-- Start --
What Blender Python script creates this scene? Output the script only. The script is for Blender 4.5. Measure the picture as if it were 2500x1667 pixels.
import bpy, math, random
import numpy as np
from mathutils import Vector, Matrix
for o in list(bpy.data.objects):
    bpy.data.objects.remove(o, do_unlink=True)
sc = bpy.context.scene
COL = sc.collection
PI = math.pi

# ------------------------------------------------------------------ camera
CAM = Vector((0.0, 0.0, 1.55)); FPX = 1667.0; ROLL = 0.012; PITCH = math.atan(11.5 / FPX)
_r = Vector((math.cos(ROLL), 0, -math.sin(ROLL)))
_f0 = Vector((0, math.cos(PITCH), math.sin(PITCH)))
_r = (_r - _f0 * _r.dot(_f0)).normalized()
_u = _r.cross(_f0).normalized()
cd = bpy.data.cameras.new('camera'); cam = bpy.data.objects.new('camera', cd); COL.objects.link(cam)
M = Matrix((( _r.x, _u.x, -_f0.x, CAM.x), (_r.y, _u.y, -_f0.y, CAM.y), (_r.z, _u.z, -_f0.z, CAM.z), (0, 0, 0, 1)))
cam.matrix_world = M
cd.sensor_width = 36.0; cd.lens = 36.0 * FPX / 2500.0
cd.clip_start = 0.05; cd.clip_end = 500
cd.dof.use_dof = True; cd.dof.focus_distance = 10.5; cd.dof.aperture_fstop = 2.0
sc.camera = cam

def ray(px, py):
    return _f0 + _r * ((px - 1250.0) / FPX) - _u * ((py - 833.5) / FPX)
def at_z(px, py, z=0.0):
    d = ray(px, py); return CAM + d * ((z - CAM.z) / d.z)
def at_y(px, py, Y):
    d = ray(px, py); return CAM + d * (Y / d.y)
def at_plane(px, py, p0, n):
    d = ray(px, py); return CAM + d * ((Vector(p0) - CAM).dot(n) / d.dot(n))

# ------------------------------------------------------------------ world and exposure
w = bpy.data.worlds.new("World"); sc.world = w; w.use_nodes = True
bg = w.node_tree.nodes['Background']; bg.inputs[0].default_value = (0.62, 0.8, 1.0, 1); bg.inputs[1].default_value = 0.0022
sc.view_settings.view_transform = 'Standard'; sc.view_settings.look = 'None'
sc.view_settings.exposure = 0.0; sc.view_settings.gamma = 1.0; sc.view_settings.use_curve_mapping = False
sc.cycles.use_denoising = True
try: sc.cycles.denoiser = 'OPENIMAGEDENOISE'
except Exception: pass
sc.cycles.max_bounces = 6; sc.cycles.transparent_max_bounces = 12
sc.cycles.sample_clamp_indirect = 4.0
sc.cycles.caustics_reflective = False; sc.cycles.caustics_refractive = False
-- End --
#### [Job]
From the opening line of the data above, please print each line as written up to and including the line that contains "PI = math.pi", and nothing more.

#### [Exercise result]
What Blender Python script creates this scene? Output the script only. The script is for Blender 4.5. Measure the picture as if it were 2500x1667 pixels.
import bpy, math, random
import numpy as np
from mathutils import Vector, Matrix
for o in list(bpy.data.objects):
    bpy.data.objects.remove(o, do_unlink=True)
sc = bpy.context.scene
COL = sc.collection
PI = math.pi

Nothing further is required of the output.